Its churches sparkling with gold and baroque carvings, white houses spread across the hillsides, and imposing mansions cresting the mountains, Salvador, one of the most beautiful cities of the Portuguese empire, dazzled
visitors from abroad, as we can see from this description by one Maria Graham, who arrived on October 17, 1821:


This morning, at day-break, my eyes opened on one of the finest scenes they ever beheld. A city, magnificent in appearance from the sea, is placed along the ridge and on the declivity of a very high and steep hill: the richest vegetation breaks through the white houses at intervals, and beyond the city, reaches along to the outer point of land on which the picturesque church and convent of Sant Antonio da Barre is placed. Here and there the bright red soil shows itself in harmony with the tiling of the houses. The tracery of forts, the bustle of shipping, hills melting in the distance, and the very form of the bay, with its promontories and islands, altogether finish this charming picture; then the fresh sea-breeze gives spirit to enjoy it, notwithstanding its tropical climate.

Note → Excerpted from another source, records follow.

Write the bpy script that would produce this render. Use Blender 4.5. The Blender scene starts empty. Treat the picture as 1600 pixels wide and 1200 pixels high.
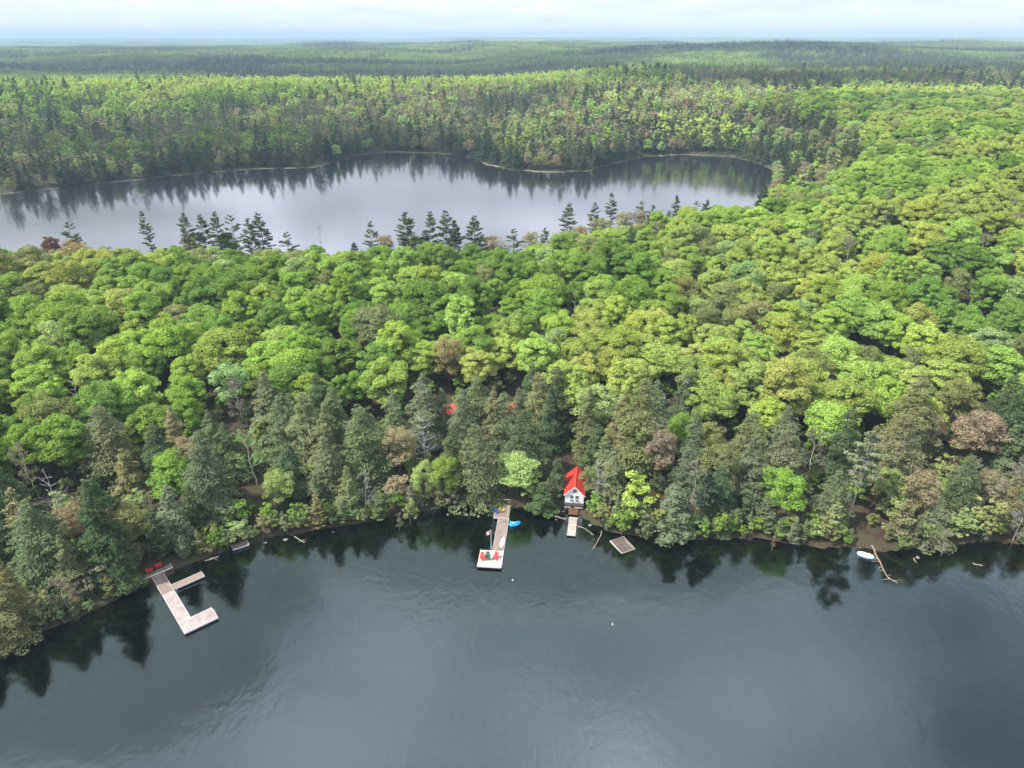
import bpy, bmesh, math, time
import numpy as np
from mathutils import Vector, Matrix
T0 = time.time()
S = bpy.context.scene
COL = S.collection
R = math.radians
rng = np.random.default_rng(7)

# ------------------------------------------------------------------ camera
PITCH = R(26.2); CAM_H = 85.0; FPX = 1109.0
cam_d = bpy.data.cameras.new('camera'); cam = bpy.data.objects.new('camera', cam_d); COL.objects.link(cam)
cam.location = (0, 0, CAM_H); cam.rotation_euler = (R(90) - PITCH, 0, 0)
cam_d.sensor_width = 36; cam_d.lens = 36 * FPX / 1600; cam_d.clip_start = .5; cam_d.clip_end = 80000
S.camera = cam

# ------------------------------------------------------------------ light
SUN_EL, SUN_AZ = R(54), R(-108)        # azimuth clockwise from +Y (north, the way we look)
SUN_DIR = Vector((math.sin(SUN_AZ) * math.cos(SUN_EL), math.cos(SUN_AZ) * math.cos(SUN_EL), math.sin(SUN_EL)))
sd = bpy.data.lights.new('sun', 'SUN'); sd.energy = 4.2; sd.angle = R(2.0); sd.color = (1, .95, .86)
sun = bpy.data.objects.new('sun', sd); COL.objects.link(sun)
sun.rotation_euler = SUN_DIR.to_track_quat('Z', 'Y').to_euler()

S.view_settings.view_transform = 'Standard'; S.view_settings.look = 'None'
S.view_settings.gamma = 1; S.view_settings.use_curve_mapping = False
S.view_settings.exposure = 0.75
S.render.engine = 'CYCLES'
cy = S.cycles
cy.max_bounces = 5; cy.diffuse_bounces = 2; cy.glossy_bounces = 2; cy.transmission_bounces = 4
cy.transparent_max_bounces = 6; cy.volume_bounces = 0; cy.use_denoising = True
cy.caustics_reflective = False; cy.caustics_refractive = False
cy.sample_clamp_indirect = 4

class NT:
    def __init__(s, tree): s.t = tree; s.n = tree.nodes; s.l = tree.links
    def add(s, typ, _props=None, **ins):
        n = s.n.new(typ)
        for k, v in (_props or {}).items(): setattr(n, k, v)
        for k, v in ins.items():
            key = int(k[1:]) if k[0] == 'i' and k[1:].isdigit() else k.replace('_', ' ')
            s.set(n.inputs[key], v)
        return n
    def set(s, sock, v):
        if isinstance(v, bpy.types.NodeSocket): s.l.new(v, sock)
        elif isinstance(v, bpy.types.Node): s.l.new(v.outputs[0], sock)
        else: sock.default_value = v
    def math(s, op, a, b=0.0, c=None):
        n = s.add('ShaderNodeMath', dict(operation=op), i0=a, i1=b)
        if c is not None: s.set(n.inputs[2], c)
        return n.outputs[0]
    def ramp(s, fac, stops):
        n = s.add('ShaderNodeValToRGB', i0=fac); e = n.color_ramp.elements
        while len(e) < len(stops): e.new(.5)
        for el, (p, c) in zip(e, stops):
            el.position = p; el.color = (c, c, c, 1) if not hasattr(c, '__len__') else (*c[:3], 1)
        return n.outputs[0]
    def mix(s, fac, a, b, blend='MIX'):
        n = s.add('ShaderNodeMix', dict(data_type='RGBA', blend_type=blend))
        s.set(n.inputs[0], fac); s.set(n.inputs[6], a); s.set(n.inputs[7], b)
        return n.outputs[2]
    def noise(s, vec, scale, detail=3, rough=.55, dist=0):
        n = s.add('ShaderNodeTexNoise', Scale=scale, Detail=detail, Roughness=rough, Distortion=dist)
        if vec is not None: s.set(n.inputs['Vector'], vec)
        return n.outputs[0]

def rgb(*c): return (c[0], c[1], c[2], 1)

# sky: Nishita under a broken layer of bright cloud
W = bpy.data.worlds.new('World'); S.world = W; W.use_nodes = True
t = NT(W.node_tree); t.n.clear()
sky = t.add('ShaderNodeTexSky', dict(sky_type='NISHITA', sun_disc=False, sun_elevation=SUN_EL, sun_rotation=SUN_AZ))
tc = t.add('ShaderNodeTexCoord'); sx = t.add('ShaderNodeSeparateXYZ', Vector=tc.outputs['Generated'])
zc = t.math('MAXIMUM', sx.outputs[2], 0.0)
den = t.math('ADD', zc, .10)
px_ = t.math('DIVIDE', sx.outputs[0], den); py_ = t.math('DIVIDE', sx.outputs[1], den)
pv = t.add('ShaderNodeCombineXYZ', X=px_, Y=py_, Z=7.7)
n1 = t.noise(pv, 1.7, 4, .5, .2); n2 = t.noise(pv, .6, 3, .5)
cov = t.ramp(t.math('ADD', t.math('MULTIPLY', n1, .6), t.math('MULTIPLY', n2, .4)), [(.28, 0), (.42, 1)])
shade = t.ramp(n1, [(.32, (5.0, 5.8, 6.4)), (.48, (8.4, 9.2, 10.0)), (.66, (15.5, 16.0, 17.5))])
sh2 = t.ramp(n2, [(.38, .55), (.58, 1.15)])
cl = t.mix(1, shade, sh2, 'MULTIPLY'); cl = t.mix(t.ramp(zc, [(.0, .45), (.2, 0)]), cl, rgb(4.6, 5.2, 5.9))
skyc = t.mix(1, sky.outputs[0], rgb(.95, 1.0, 1.1), 'MULTIPLY')
hor = t.ramp(zc, [(.0, 1), (.022, .92), (.07, .55), (.25, 0)])                   # far cloud merges into bright pale air at the horizon
clh = t.mix(hor, cl, rgb(5.3, 6.0, 6.8))
covh = t.math('MAXIMUM', t.math('MULTIPLY', cov, .93), t.math('MULTIPLY', hor, .80))
bgc = t.mix(covh, skyc, clh)
bg = t.add('ShaderNodeBackground', Color=bgc, Strength=.10)
t.l.new(bg.outputs[0], t.add('ShaderNodeOutputWorld').inputs[0])
W.cycles.sampling_method = 'MANUAL'; W.cycles.sample_map_resolution = 512

# ------------------------------------------------------------------ numpy helpers
def _h(i, j, s):
    n = (i * 374761393 + j * 668265263 + s * 1442695041) & 0xffffffff
    n = ((n ^ (n >> 13)) * 1274126177) & 0xffffffff
    return ((n ^ (n >> 16)) & 0xffff) / 65535.0
def vnoise(x, y, s=0):
    x = np.asarray(x, float); y = np.asarray(y, float)
    xi = np.floor(x).astype(np.int64); yi = np.floor(y).astype(np.int64)
    fx = x - xi; fy = y - yi; fx = fx * fx * (3 - 2 * fx); fy = fy * fy * (3 - 2 * fy)
    return (_h(xi, yi, s) * (1 - fx) + _h(xi + 1, yi, s) * fx) * (1 - fy) + (_h(xi, yi + 1, s) * (1 - fx) + _h(xi + 1, yi + 1, s) * fx) * fy
def fbm(x, y, s=0, o=4):
    v = 0; a = .5; tot = 0
    for k in range(o):
        v = v + a * vnoise(x * 2 ** k, y * 2 ** k, s + 17 * k); tot += a; a *= .5
    return v / tot
def sstep(a, b, x):
    u = np.clip((np.asarray(x, float) - a) / (b - a), 0, 1); return u * u * (3 - 2 * u)

# the near shore as Y over X, and the outline of the far lake (metres)
SH = np.array([(-900, -60), (-400, -20), (-200, 25), (-120, 50), (-95, 66), (-78.5, 79.4), (-74.9, 83.3), (-70.3, 86.5), (-65.7, 92), (-61.5, 95.5), (-57.9, 99.5), (-53, 103.2), (-48.1, 106), (-37, 110), (-29.8, 111.7),
               (-19, 115.8), (-7.8, 117.6), (-3, 116.2), (0, 115.9), (4, 117.5), (8, 116.5), (12.7, 114.6), (16, 111), (19.5, 108.6), (24.1, 107.2), (36, 106.5), (48, 106.8), (57, 104.2), (63, 104.6), (68, 103.2), (76, 103.8), (86, 106), (95, 105.3), (120, 108), (160, 100), (260, 110), (500, 60), (900, 40)], float)
FAR = np.array([(-520, 330), (-420, 352), (-302, 425), (-278, 449), (-248, 470), (-218, 496), (-180, 514), (-141, 522), (-129, 550), (-120, 579), (-103, 596), (-61, 589), (-30, 569), (-18.6, 533),
                (0, 511), (26, 501), (53, 506), (75, 539), (104, 572), (136, 582), (173, 569), (181, 530), (182, 500), (162, 440), (136, 380), (106, 332), (82, 320), (56, 314), (30, 292), (-5, 264), (-130, 262), (-330, 262), (-440, 262), (-540, 285)], float)
def shore(x): return np.interp(x, SH[:, 0], SH[:, 1]) + 0.9 * (fbm(x / 5., 0 * x, 5, 3) - .5)
def fardist(x, y):
    """signed distance to the far lake's outline, positive on land"""
    x = np.asarray(x, float); y = np.asarray(y, float)
    wob = 3.5 * (fbm(x / 14., y / 14., 9, 3) - .5)
    n = len(FAR); best = np.full(x.shape, 1e18); ins = np.zeros(x.shape, bool)
    for k in range(n):
        ax, ay = FAR[k]; bx, by = FAR[(k + 1) % n]
        ex, ey = bx - ax, by - ay
        tt = np.clip(((x - ax) * ex + (y - ay) * ey) / (ex * ex + ey * ey), 0, 1)
        best = np.minimum(best, (x - ax - tt * ex) ** 2 + (y - ay - tt * ey) ** 2)
        c = ((ay > y) != (by > y)); xx = ax + (y - ay) * ex / (ey if ey != 0 else 1e-9)
        ins ^= c & (x < xx)
    return np.where(ins, -1, 1) * np.sqrt(best) + wob
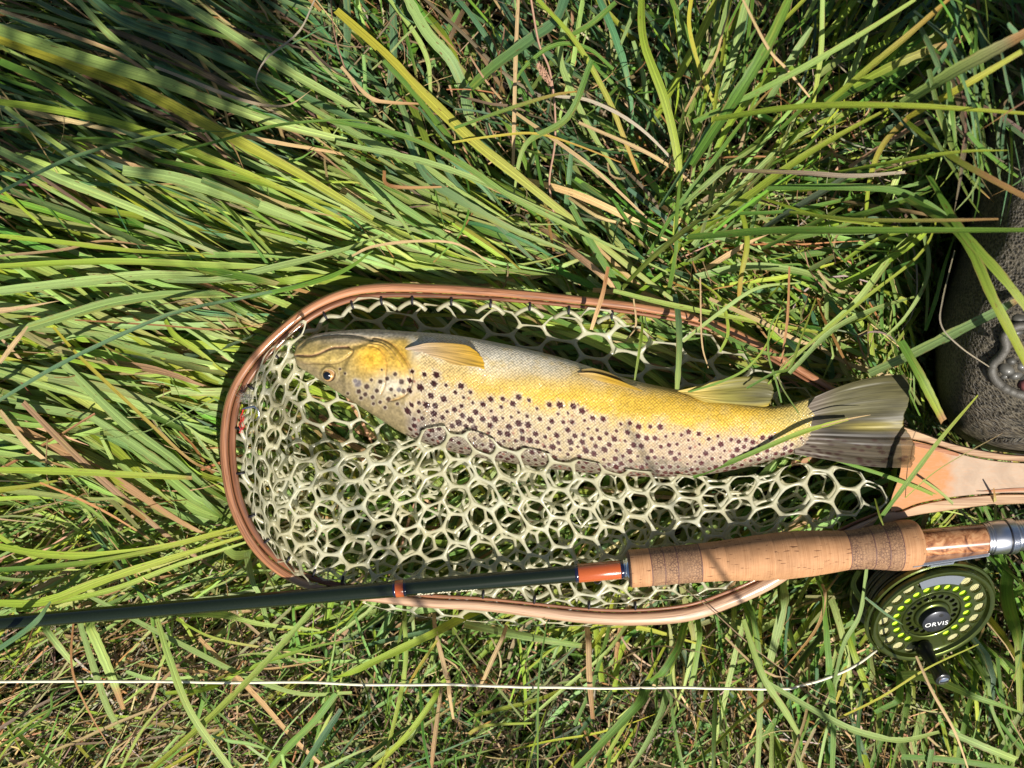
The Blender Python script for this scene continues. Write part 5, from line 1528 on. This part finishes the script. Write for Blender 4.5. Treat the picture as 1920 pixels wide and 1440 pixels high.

Despite its bustling port and its political and economic importance, Salvador remained a relatively small city of about 46,000 inhabitants, slightly smaller than Rio de Janeiro, which had 60,000 at the time.
Salvador's location—elevated terrain sloping down to the sea—matched Lisbon and Porto in Portugal, Luanda in Angola, Macau in China, and Rio de Janeiro and Olinda in Brazil.
All followed the same model: churches, convents, public buildings, and residences of wealthy families all took their place in the high part of the city. In the low part, on a strip near the sea, lay the commercial quarter with its warehouses, stores, workshops, and the wharves of the port. “There is nothing in the low city but merchants,” described the painter Johann Moritz Rugendas, who visited Salvador some years earlier. “The rich, and notably foreigners, also have country homes and vast gardens on the heights, outside the city limits. The slave market, the stock exchange, the traders' shops, the arsenal, and the workshops of maritime construction remain in the lower city.”